Once upon a time, a single algorithm guarded the secrets of banks, governments, and militaries. That algorithm was DES—the Data Encryption Standard—and for nearly three decades it was the undisputed king of symmetric cryptography. Today it lives on as a cautionary tale and a building block for everything that came after.

What Is DES and How Does It Actually Work?

DES is a symmetric-key block cipher, meaning the same secret key encrypts and decrypts data in fixed-size chunks (64 bits at a time). It was developed in the early 1970s at IBM, based on an earlier cipher called Lucifer, and was adopted as a federal standard by the U.S. National Bureau of Standards in 1977.

At its core, DES uses a Feistel network—a clever structure that lets the same algorithm run forward for encryption and backward for decryption with minimal changes. The cipher runs 16 rounds of substitution and permutation, scrambling the input data until, on paper, it becomes unreadable nonsense.

The catch? DES keys are only 56 bits long. In the 1970s that sounded enormous. In 2025, it's a relic.

From Global Standard to Public Spectacle

DES didn't just become a U.S. standard—it became a worldwide phenomenon. Banks used it to protect ATM transactions. Telecom giants embedded it in hardware. Software developers reached for it by default. For a generation of engineers, "encryption" essentially meant DES.

The Cracks Begin to Show

Almost as soon as it was standardized, cryptographers raised alarms. Whitfield Diffie and Martin Hellman argued in 1977 that a 56-bit key could be brute-forced by a custom machine for a few million dollars—a laughably cheap sum for a nation-state. They were right, and then some.

  • 1997: The DESCHALL project cracks a DES-encrypted message using distributed computing across the early internet.
  • 1998: The EFF builds "Deep Crack," a $250,000 machine that brute-forces DES in under three days.
  • 1999: Deep Crack, combined with distributed.net, breaks DES in just 22 hours.

The cipher that once felt invincible was now demonstrably, embarrassingly breakable.

Triple DES and the Long, Slow Goodbye

Rather than kill DES overnight, the industry patched it. Triple DES (3DES) applies the DES algorithm three times in a row with different keys, effectively ballooning the effective key length to 112 or 168 bits. It became the standard-bearer for banks and payment processors for years.

But 3DES was always a stopgap. It's slow—up to three times slower than single DES—and its short 64-bit block size makes it vulnerable to a class of attacks called Sweet32, which became practical as computing power grew.

In 2023, NIST officially deprecated Triple DES for all new applications and disallowed its use after 2030. The era is finally, officially closing.

What DES Taught Modern Cryptography

DES wasn't a failure—it was a lesson. It proved that cryptographic standards need to be living, not frozen.

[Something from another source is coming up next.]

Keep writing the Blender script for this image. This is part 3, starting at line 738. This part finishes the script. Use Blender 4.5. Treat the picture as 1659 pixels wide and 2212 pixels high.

It also introduced design patterns, like Feistel networks, that still echo in modern ciphers.

From DES to AES to Blockchain

When NIST ran the AES competition in the late 1990s, the explicit goal was to replace DES with something stronger, faster, and future-proof. The winner, the Rijndael cipher, became AES—the 128-bit-block, 128/192/256-bit-key workhorse that now secures HTTPS, VPNs, disk encryption, and—yes—the cryptographic foundations of Web3 wallets, signing schemes, and blockchain protocols.

Even Bitcoin and Ethereum don't use DES or AES for everything. They lean on elliptic-curve cryptography (like secp256k1) and SHA-256 / Keccak-256 hash functions. But the symmetric ciphers securing the nodes, the hardware wallets, and the transport layers still trace their lineage back to that 1970s IBM lab.

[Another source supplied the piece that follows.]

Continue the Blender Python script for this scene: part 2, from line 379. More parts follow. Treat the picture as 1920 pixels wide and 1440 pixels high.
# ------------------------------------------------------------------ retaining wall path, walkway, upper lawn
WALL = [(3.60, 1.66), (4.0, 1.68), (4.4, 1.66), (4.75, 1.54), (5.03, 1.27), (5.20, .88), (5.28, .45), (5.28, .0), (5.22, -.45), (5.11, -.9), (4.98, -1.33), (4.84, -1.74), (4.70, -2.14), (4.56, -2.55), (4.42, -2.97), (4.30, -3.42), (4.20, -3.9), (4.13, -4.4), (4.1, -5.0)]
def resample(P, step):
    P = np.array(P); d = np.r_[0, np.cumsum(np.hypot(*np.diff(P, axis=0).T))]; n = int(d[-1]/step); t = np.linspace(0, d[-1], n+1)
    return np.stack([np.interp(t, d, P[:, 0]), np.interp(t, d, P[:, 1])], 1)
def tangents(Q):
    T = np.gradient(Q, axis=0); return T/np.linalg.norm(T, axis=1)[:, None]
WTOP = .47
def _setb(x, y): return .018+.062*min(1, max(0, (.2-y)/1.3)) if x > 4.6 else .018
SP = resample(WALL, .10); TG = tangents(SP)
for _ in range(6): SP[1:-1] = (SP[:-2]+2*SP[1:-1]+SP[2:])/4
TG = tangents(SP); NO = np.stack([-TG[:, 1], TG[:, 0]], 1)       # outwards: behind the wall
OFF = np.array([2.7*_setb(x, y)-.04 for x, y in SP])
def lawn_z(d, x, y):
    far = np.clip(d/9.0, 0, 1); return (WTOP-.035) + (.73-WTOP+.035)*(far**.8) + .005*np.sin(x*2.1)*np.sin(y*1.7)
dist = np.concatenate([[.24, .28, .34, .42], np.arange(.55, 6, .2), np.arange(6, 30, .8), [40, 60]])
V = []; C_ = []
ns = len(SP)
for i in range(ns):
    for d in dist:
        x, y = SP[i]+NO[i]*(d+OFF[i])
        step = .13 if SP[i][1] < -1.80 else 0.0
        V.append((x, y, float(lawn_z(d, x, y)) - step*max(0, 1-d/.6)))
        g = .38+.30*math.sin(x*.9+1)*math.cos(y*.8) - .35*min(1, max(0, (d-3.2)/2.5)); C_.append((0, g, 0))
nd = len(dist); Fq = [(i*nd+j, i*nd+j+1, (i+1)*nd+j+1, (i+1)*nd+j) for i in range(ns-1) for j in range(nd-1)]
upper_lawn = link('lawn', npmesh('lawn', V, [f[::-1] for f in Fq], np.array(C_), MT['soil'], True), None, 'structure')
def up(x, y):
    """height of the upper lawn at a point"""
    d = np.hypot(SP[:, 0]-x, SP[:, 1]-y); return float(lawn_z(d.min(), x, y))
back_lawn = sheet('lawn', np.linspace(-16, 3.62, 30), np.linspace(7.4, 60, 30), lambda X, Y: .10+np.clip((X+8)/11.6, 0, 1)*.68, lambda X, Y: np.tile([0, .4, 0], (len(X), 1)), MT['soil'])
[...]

DES didn't die because it was bad. It died because hardware caught up—and that's the most important lesson in cryptography.

Key Takeaways

  • DES is a 1970s symmetric block cipher with a 56-bit key, based on a 16-round Feistel network.
  • It was broken publicly in the late 1990s by custom hardware and distributed computing.
  • Triple DES (3DES) kept the algorithm alive but was officially deprecated by NIST in 2023.
  • Its successor, AES, now protects modern systems including the infrastructure behind Web3.
  • DES's biggest legacy isn't the cipher itself—it's the reminder that cryptographic standards must evolve.